● Task brief
Set the data down again, exactly as it reads, but without the pictures.

● Supplied data
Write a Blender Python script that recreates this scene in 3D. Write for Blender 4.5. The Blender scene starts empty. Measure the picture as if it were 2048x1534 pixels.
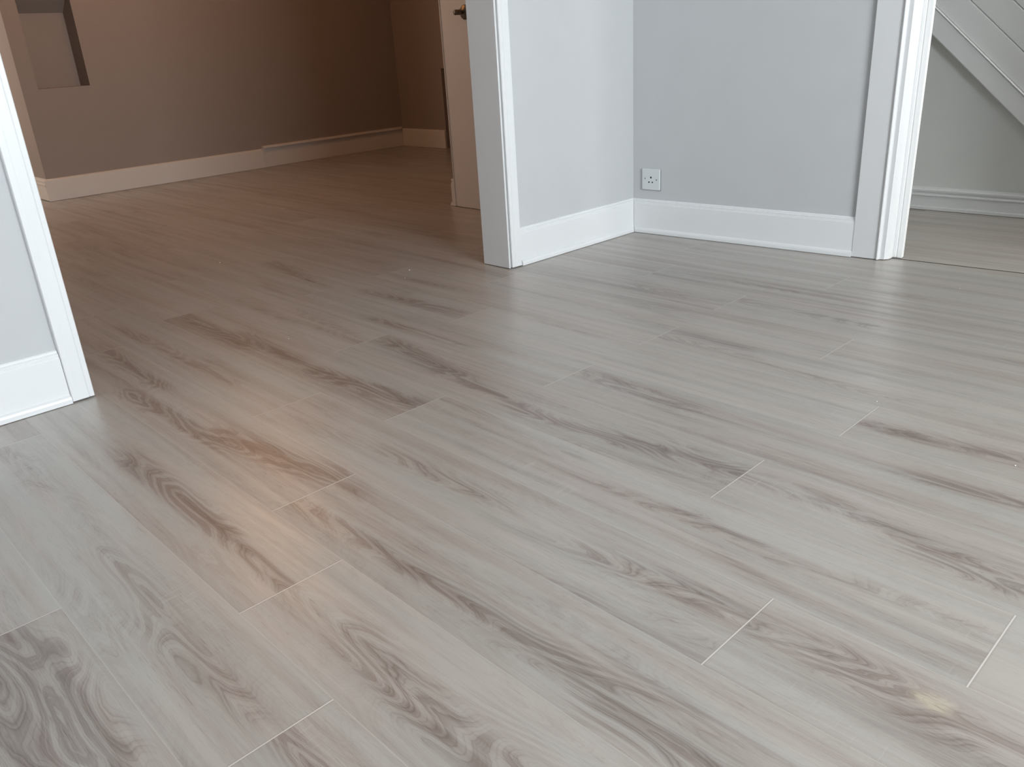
import bpy, bmesh, math, random
import numpy as np
from mathutils import Matrix, Vector

sc = bpy.context.scene
S = 0.62                      # survey units to metres (plank width 0.1925 m, plank length 1.285 m)
COL = sc.collection

# ------------------------------------------------------------------ camera
cam_data = bpy.data.cameras.new('camera')
cam = bpy.data.objects.new('camera', cam_data)
COL.objects.link(cam)
Rm = Matrix(((0.6964476226972366, -0.23814804276117105, 0.6769388588110383),
             (0.7152676906429131, 0.3064891711595007, -0.628057735152045),
             (-0.057903709395179935, 0.9216018108114729, 0.3837932552133933)))
cam.matrix_world = Matrix.Translation((0, 0, 1.3 * S)) @ Rm.to_4x4()
cam_data.sensor_width = 36.0
cam_data.lens = 1636.1 / 2048 * 36
cam_data.clip_start = 0.02
sc.camera = cam

# ------------------------------------------------------------------ view, world, lights
sc.view_settings.view_transform = 'Standard'
sc.view_settings.look = 'None'
sc.view_settings.gamma = 1
sc.view_settings.use_curve_mapping = False
sc.view_settings.exposure = 0.0

world = bpy.data.worlds.new('overcast_sky')
sc.world = world
world.use_nodes = True
bg = world.node_tree.nodes['Background']
bg.inputs[0].default_value = (0.80, 0.90, 1.0, 1)
bg.inputs[1].default_value = 1.0

def area(name, loc, target, sx, sy, power, color, spread=180):
    l = bpy.data.lights.new(name, 'AREA')
    l.shape = 'RECTANGLE'; l.size = sx; l.size_y = sy
    l.energy = power; l.color = color; l.spread = math.radians(spread)
    o = bpy.data.objects.new(name, l); COL.objects.link(o)
    o.location = loc
    d = Vector(target) - Vector(loc)
    o.rotation_euler = d.to_track_quat('-Z', 'Y').to_euler()
    return o

# daylight entering through the windows of the three rooms (all outside the frame)
area('window_daylight_front', (2.42, 0.80, 1.50), (0, 0.80, 1.25), 1.8, 1.3, 164, (0.90, 0.96, 1.0))
area('window_daylight_back_room', (-6.65, -0.12, 1.28), (-6.6, 1.0, 0.95), 0.65, 1.4, 25, (1.0, 0.86, 0.74))
lamp = bpy.data.lights.new('back_room_ceiling_bulb', 'POINT'); lamp.energy = 24; lamp.color = (1.0, 0.47, 0.17); lamp.shadow_soft_size = 0.22
lamp_o = bpy.data.objects.new('back_room_ceiling_bulb', lamp); COL.objects.link(lamp_o); lamp_o.location = (-4.75, 2.14, 2.22)
area('door_daylight_hall', (1.52, 3.48, 1.5), (0, 3.48, 1.2), 0.7, 1.0, 46, (1.0, 0.99, 0.94))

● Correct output
Write a Blender Python script that recreates this scene in 3D. Write for Blender 4.5. The Blender scene starts empty. Measure the picture as if it were 2048x1534 pixels.
import bpy, bmesh, math, random
import numpy as np
from mathutils import Matrix, Vector

sc = bpy.context.scene
S = 0.62                      # survey units to metres (plank width 0.1925 m, plank length 1.285 m)
COL = sc.collection

# ------------------------------------------------------------------ camera
cam_data = bpy.data.cameras.new('camera')
cam = bpy.data.objects.new('camera', cam_data)
COL.objects.link(cam)
Rm = Matrix(((0.6964476226972366, -0.23814804276117105, 0.6769388588110383),
             (0.7152676906429131, 0.3064891711595007, -0.628057735152045),
             (-0.057903709395179935, 0.9216018108114729, 0.3837932552133933)))
cam.matrix_world = Matrix.Translation((0, 0, 1.3 * S)) @ Rm.to_4x4()
cam_data.sensor_width = 36.0
cam_data.lens = 1636.1 / 2048 * 36
cam_data.clip_start = 0.02
sc.camera = cam

# ------------------------------------------------------------------ view, world, lights
sc.view_settings.view_transform = 'Standard'
sc.view_settings.look = 'None'
sc.view_settings.gamma = 1
sc.view_settings.use_curve_mapping = False
sc.view_settings.exposure = 0.0

world = bpy.data.worlds.new('overcast_sky')
sc.world = world
world.use_nodes = True
bg = world.node_tree.nodes['Background']
bg.inputs[0].default_value = (0.80, 0.90, 1.0, 1)
bg.inputs[1].default_value = 1.0

def area(name, loc, target, sx, sy, power, color, spread=180):
    l = bpy.data.lights.new(name, 'AREA')
    l.shape = 'RECTANGLE'; l.size = sx; l.size_y = sy
    l.energy = power; l.color = color; l.spread = math.radians(spread)
    o = bpy.data.objects.new(name, l); COL.objects.link(o)
    o.location = loc
    d = Vector(target) - Vector(loc)
    o.rotation_euler = d.to_track_quat('-Z', 'Y').to_euler()
    return o

# daylight entering through the windows of the three rooms (all outside the frame)
area('window_daylight_front', (2.42, 0.80, 1.50), (0, 0.80, 1.25), 1.8, 1.3, 164, (0.90, 0.96, 1.0))
area('window_daylight_back_room', (-6.65, -0.12, 1.28), (-6.6, 1.0, 0.95), 0.65, 1.4, 25, (1.0, 0.86, 0.74))
lamp = bpy.data.lights.new('back_room_ceiling_bulb', 'POINT'); lamp.energy = 24; lamp.color = (1.0, 0.47, 0.17); lamp.shadow_soft_size = 0.22
lamp_o = bpy.data.objects.new('back_room_ceiling_bulb', lamp); COL.objects.link(lamp_o); lamp_o.location = (-4.75, 2.14, 2.22)
area('door_daylight_hall', (1.52, 3.48, 1.5), (0, 3.48, 1.2), 0.7, 1.0, 46, (1.0, 0.99, 0.94))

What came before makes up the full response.